EXERCISE OBJECTIVE
Transcribe the listing in full, excluding any pictures.

SUPPLIED MATERIAL
------------------------------

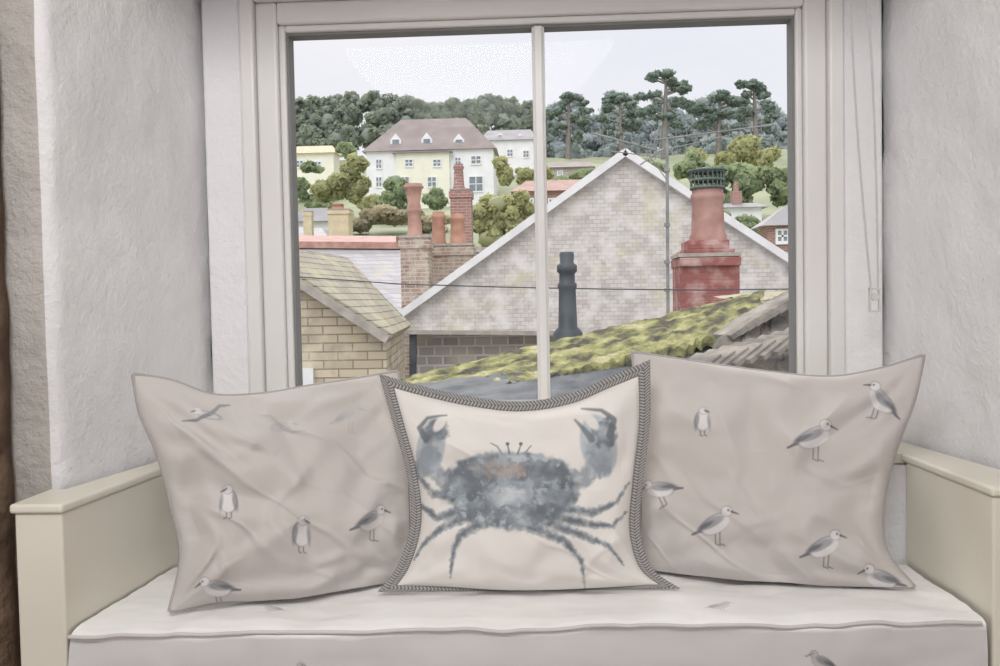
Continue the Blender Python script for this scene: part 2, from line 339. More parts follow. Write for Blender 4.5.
def pillow(name,top,bot,left,right,lean,T,paint,base,seed,band=0,mat=None,wr=1.0,N=420,pipecol=(168,163,161),folds=()):
    gl_,gr_=G(*bot[0],SEATZ+.004),G(*bot[-1],SEATZ+.004)
    bb=(gr_[1]-gl_[1])/(gr_[0]-gl_[0]); a=gl_[1]-bb*gl_[0]; c=lean
    e=empty(name)
    def build(N,side):
        s=np.linspace(0,1,N)
        Tt,Bt,Lt,Rt=spl(top,N),spl(bot,N),spl(left,N),spl(right,N)
        S,TT=np.meshgrid(s,s)
        P=(1-TT)[...,None]*Tt[None]+TT[...,None]*Bt[None]+(1-S)[...,None]*Lt[:,None]+S[...,None]*Rt[:,None]
        P-=((1-S)*(1-TT))[...,None]*Tt[0]+(S*(1-TT))[...,None]*Tt[-1]+((1-S)*TT)[...,None]*Bt[0]+(S*TT)[...,None]*Bt[-1]
        u=2*S-1; v=2*TT-1
        d=rays(P[...,0],P[...,1])
        t=(a+bb*CAM[0]+c*(CAM[2]-SEATZ)-CAM[1])/(d[...,1]-bb*d[...,0]-c*d[...,2])
        Q=CAM+d*t[...,None]
        nrm=np.array([bb,-1,c]); nrm/=np.linalg.norm(nrm)
        k=1-band
        uu=np.clip(u/k,-1,1); vv=np.clip(v/k,-1,1)
        env=np.clip((1-uu**2)*(1-vv**2),0,1)
        h=T*env**.5*(1+.25*vv)
        if side>0:
            w=0
            for i,(cu,cv) in enumerate([(-1,-1),(1,-1),(-1,1),(1,1)]):
                r=np.hypot(u-cu,v-cv); th=np.arctan2((v-cv)*-cv,(u-cu)*-cu)
                w=w+np.sin(th*(8+i*2)+seed+i*2+2.5*fbm(u*1.5,v*1.5,seed+i,2))*np.exp(-(r/.6)**2)*np.clip(r*2.0,0,1)*.007
            def ridge(fx,fy,sd,p): return np.exp(-(np.abs(fbm(fx,fy,sd,1)-.5)/p)**2)
            wx=u+.25*(fbm(u*1.3,v*1.3,seed+60,2)-.5); wy=v+.25*(fbm(u*1.3,v*1.3,seed+70,2)-.5)
            w=w+(fbm(wx*1.6,wy*1.6,seed+20,2)-.5)*.055
            w=w+ridge(wx*1.2+wy*.5,wy*1.3-wx*.4,seed+11,.07)*.006*fbm(u*1.5,v*1.5,seed+12,2)*1.4
            w=w+ridge(wx*1.7-wy*1.2,wy*1.1,seed+31,.065)*.0045*fbm(u*1.5,v*1.5,seed+13,2)*1.4
            w=w+(fbm(wx*4,wy*4,seed+25,1)-.5)*.006
            for (fu0,fv0,fu1,fv1,am,wd) in folds:
                L2=(fu1-fu0)**2+(fv1-fv0)**2; tq=np.clip(((u-fu0)*(fu1-fu0)+(v-fv0)*(fv1-fv0))/L2,0,1)
                dd=np.hypot(u-fu0-tq*(fu1-fu0),v-fv0-tq*(fv1-fv0))+.08*(fbm(u*2.5,v*2.5,seed+7,1)-.5)
                w=w+am*np.exp(-(dd/wd)**2)*np.sin(np.clip(tq,.02,.98)*math.pi)**.5
            eu=np.exp(-((1-np.abs(u))/.13)); ev=np.exp(-((1-np.abs(v))/.13))
            w=w+.004*np.sin(v*20+seed+6*fbm(v*3,u*0,seed))*eu+.004*np.sin(u*18+seed*2+6*fbm(u*3,v*0,seed))*ev
            h=h+wr*w*np.clip(env*4,0,1)
        col=None
        if side>0:
            C=Canvas(P[...,0],P[...,1],base)
            paint(C)
            col=C.C
            if band:
                ed=np.maximum(np.abs(u),np.abs(v)); hor=np.abs(v)>np.abs(u)
                al=np.where(hor,u,v); ac=(ed-k)/(1-k)
                m=np.clip((ac)/.04,0,1)
                ph=al*40+np.abs(ac-.5)*2.2
                pat=np.clip(.5+.8*np.sin(2*math.pi*ph),0,1)
                pat=pat*(.75+.25*vn(al*160,ac*9,4))
                edge=np.exp(-((ac-.5)/.05)**2)*.6+np.exp(-((ac-.05)/.07)**2)+np.exp(-((ac-.97)/.05)**2)*.4
                g=np.array(lin((104,103,104))[:3])[None,None]*(1-pat[...,None])+np.array(lin((186,182,178))[:3])*pat[...,None]
                g=g*(1-.5*np.clip(edge,0,1))[...,None]
                col=col*(1-m[...,None])+g*m[...,None]
                h=h+m*(.003+.0008*pat-.0008*np.clip(edge,0,1))
                jit=np.clip((ac-.85)/.15,0,1)*(vn(al*150,ac*2,9)-.5)*.004
                Q[...,2]+=np.where(hor,-np.sign(v)*jit,0); Q[...,0]+=np.where(hor,0,np.sign(u)*jit)
        else:
            h=h*.6; col=np.ones(P.shape[:2]+(3,))*np.array(lin(base)[:3])
        V=Q+nrm*(h*side)[...,None]
        V[...,2]=np.maximum(V[...,2],SEATZ+.006+.001*side)
        lim=np.where(V[...,2]<ZS+.01,1.683,1.885); V[...,1]=np.minimum(V[...,1],lim)
        return V,col,Q
    V,C,Q=build(N,1); gridmesh('cover_front',V,C,mat,e)
    V2,C2,_=build(90,-1)
    V2=V2[:,::-1]; gridmesh('cover_back',V2,C2[:,::-1],mat,e)
    if not band:
        ring=np.concatenate([V[0,:],V[1:,-1],V[-1,-2::-1],V[-2:0:-1,0]])[::6]
        b=MB(); n=len(ring); rr=.0034; seg=8; vs=[];fs=[]
        for i in range(n):
            tdir=Vector(ring[(i+1)%n]-ring[i-1]).normalized(); nn=Vector((bb,-1,c)).normalized(); o_=tdir.cross(nn)
            for k in range(seg):
                an=2*math.pi*k/seg; p=Vector(ring[i])+nn*rr*math.cos(an)+o_*rr*math.sin(an); vs.append(tuple(p))
        for i in range(n):
            for k in range(seg): fs.append((i*seg+k,((i+1)%n)*seg+k,((i+1)%n)*seg+(k+1)%seg,i*seg+(k+1)%seg))
        b.add(vs,fs,0,True); b.done('piping',M('piping_fabric',pipecol),e)
    return e
m_fab=VC('printed_linen',weave=1300,bs=.3); m_fab2=VC('crab_linen',weave=1100,bs=.35)
GREY=(201,195,191)
def paintL(C):
    gull(C,208,420,42,-1,'fly',.9); gull(C,277,432,38,1,'fly',.3)
    gull(C,226,504,36,-1,'front'); gull(C,295,536,38,1,'front'); gull(C,363,524,42,1,'side'); gull(C,216,589,40,-1,'side',1,20)
    gull(C,345,420,36,1,'side',.2)
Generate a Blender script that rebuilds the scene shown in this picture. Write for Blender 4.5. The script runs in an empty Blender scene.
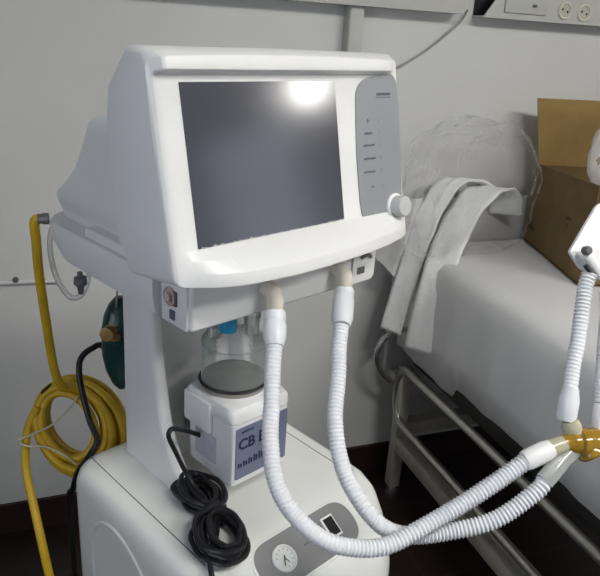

------------------------------

FINAL RESULT
Continue the Blender Python script for this scene: part 2, from line 339. More parts follow. Write for Blender 4.5.
def pillow(name,top,bot,left,right,lean,T,paint,base,seed,band=0,mat=None,wr=1.0,N=420,pipecol=(168,163,161),folds=()):
    gl_,gr_=G(*bot[0],SEATZ+.004),G(*bot[-1],SEATZ+.004)
    bb=(gr_[1]-gl_[1])/(gr_[0]-gl_[0]); a=gl_[1]-bb*gl_[0]; c=lean
    e=empty(name)
    def build(N,side):
        s=np.linspace(0,1,N)
        Tt,Bt,Lt,Rt=spl(top,N),spl(bot,N),spl(left,N),spl(right,N)
        S,TT=np.meshgrid(s,s)
        P=(1-TT)[...,None]*Tt[None]+TT[...,None]*Bt[None]+(1-S)[...,None]*Lt[:,None]+S[...,None]*Rt[:,None]
        P-=((1-S)*(1-TT))[...,None]*Tt[0]+(S*(1-TT))[...,None]*Tt[-1]+((1-S)*TT)[...,None]*Bt[0]+(S*TT)[...,None]*Bt[-1]
        u=2*S-1; v=2*TT-1
        d=rays(P[...,0],P[...,1])
        t=(a+bb*CAM[0]+c*(CAM[2]-SEATZ)-CAM[1])/(d[...,1]-bb*d[...,0]-c*d[...,2])
        Q=CAM+d*t[...,None]
        nrm=np.array([bb,-1,c]); nrm/=np.linalg.norm(nrm)
        k=1-band
        uu=np.clip(u/k,-1,1); vv=np.clip(v/k,-1,1)
        env=np.clip((1-uu**2)*(1-vv**2),0,1)
        h=T*env**.5*(1+.25*vv)
        if side>0:
            w=0
            for i,(cu,cv) in enumerate([(-1,-1),(1,-1),(-1,1),(1,1)]):
                r=np.hypot(u-cu,v-cv); th=np.arctan2((v-cv)*-cv,(u-cu)*-cu)
                w=w+np.sin(th*(8+i*2)+seed+i*2+2.5*fbm(u*1.5,v*1.5,seed+i,2))*np.exp(-(r/.6)**2)*np.clip(r*2.0,0,1)*.007
            def ridge(fx,fy,sd,p): return np.exp(-(np.abs(fbm(fx,fy,sd,1)-.5)/p)**2)
            wx=u+.25*(fbm(u*1.3,v*1.3,seed+60,2)-.5); wy=v+.25*(fbm(u*1.3,v*1.3,seed+70,2)-.5)
            w=w+(fbm(wx*1.6,wy*1.6,seed+20,2)-.5)*.055
            w=w+ridge(wx*1.2+wy*.5,wy*1.3-wx*.4,seed+11,.07)*.006*fbm(u*1.5,v*1.5,seed+12,2)*1.4
            w=w+ridge(wx*1.7-wy*1.2,wy*1.1,seed+31,.065)*.0045*fbm(u*1.5,v*1.5,seed+13,2)*1.4
            w=w+(fbm(wx*4,wy*4,seed+25,1)-.5)*.006
            for (fu0,fv0,fu1,fv1,am,wd) in folds:
                L2=(fu1-fu0)**2+(fv1-fv0)**2; tq=np.clip(((u-fu0)*(fu1-fu0)+(v-fv0)*(fv1-fv0))/L2,0,1)
                dd=np.hypot(u-fu0-tq*(fu1-fu0),v-fv0-tq*(fv1-fv0))+.08*(fbm(u*2.5,v*2.5,seed+7,1)-.5)
                w=w+am*np.exp(-(dd/wd)**2)*np.sin(np.clip(tq,.02,.98)*math.pi)**.5
            eu=np.exp(-((1-np.abs(u))/.13)); ev=np.exp(-((1-np.abs(v))/.13))
            w=w+.004*np.sin(v*20+seed+6*fbm(v*3,u*0,seed))*eu+.004*np.sin(u*18+seed*2+6*fbm(u*3,v*0,seed))*ev
            h=h+wr*w*np.clip(env*4,0,1)
        col=None
        if side>0:
            C=Canvas(P[...,0],P[...,1],base)
            paint(C)
            col=C.C
            if band:
                ed=np.maximum(np.abs(u),np.abs(v)); hor=np.abs(v)>np.abs(u)
                al=np.where(hor,u,v); ac=(ed-k)/(1-k)
                m=np.clip((ac)/.04,0,1)
                ph=al*40+np.abs(ac-.5)*2.2
                pat=np.clip(.5+.8*np.sin(2*math.pi*ph),0,1)
                pat=pat*(.75+.25*vn(al*160,ac*9,4))
                edge=np.exp(-((ac-.5)/.05)**2)*.6+np.exp(-((ac-.05)/.07)**2)+np.exp(-((ac-.97)/.05)**2)*.4
                g=np.array(lin((104,103,104))[:3])[None,None]*(1-pat[...,None])+np.array(lin((186,182,178))[:3])*pat[...,None]
                g=g*(1-.5*np.clip(edge,0,1))[...,None]
                col=col*(1-m[...,None])+g*m[...,None]
                h=h+m*(.003+.0008*pat-.0008*np.clip(edge,0,1))
                jit=np.clip((ac-.85)/.15,0,1)*(vn(al*150,ac*2,9)-.5)*.004
                Q[...,2]+=np.where(hor,-np.sign(v)*jit,0); Q[...,0]+=np.where(hor,0,np.sign(u)*jit)
        else:
            h=h*.6; col=np.ones(P.shape[:2]+(3,))*np.array(lin(base)[:3])
        V=Q+nrm*(h*side)[...,None]
        V[...,2]=np.maximum(V[...,2],SEATZ+.006+.001*side)
        lim=np.where(V[...,2]<ZS+.01,1.683,1.885); V[...,1]=np.minimum(V[...,1],lim)
        return V,col,Q
    V,C,Q=build(N,1); gridmesh('cover_front',V,C,mat,e)
    V2,C2,_=build(90,-1)
    V2=V2[:,::-1]; gridmesh('cover_back',V2,C2[:,::-1],mat,e)
    if not band:
        ring=np.concatenate([V[0,:],V[1:,-1],V[-1,-2::-1],V[-2:0:-1,0]])[::6]
        b=MB(); n=len(ring); rr=.0034; seg=8; vs=[];fs=[]
        for i in range(n):
            tdir=Vector(ring[(i+1)%n]-ring[i-1]).normalized(); nn=Vector((bb,-1,c)).normalized(); o_=tdir.cross(nn)
            for k in range(seg):
                an=2*math.pi*k/seg; p=Vector(ring[i])+nn*rr*math.cos(an)+o_*rr*math.sin(an); vs.append(tuple(p))
        for i in range(n):
            for k in range(seg): fs.append((i*seg+k,((i+1)%n)*seg+k,((i+1)%n)*seg+(k+1)%seg,i*seg+(k+1)%seg))
        b.add(vs,fs,0,True); b.done('piping',M('piping_fabric',pipecol),e)
    return e
m_fab=VC('printed_linen',weave=1300,bs=.3); m_fab2=VC('crab_linen',weave=1100,bs=.35)
GREY=(201,195,191)
def paintL(C):
    gull(C,208,420,42,-1,'fly',.9); gull(C,277,432,38,1,'fly',.3)
    gull(C,226,504,36,-1,'front'); gull(C,295,536,38,1,'front'); gull(C,363,524,42,1,'side'); gull(C,216,589,40,-1,'side',1,20)
    gull(C,345,420,36,1,'side',.2)
Generate a Blender script that rebuilds the scene shown in this picture. Write for Blender 4.5. The script runs in an empty Blender scene.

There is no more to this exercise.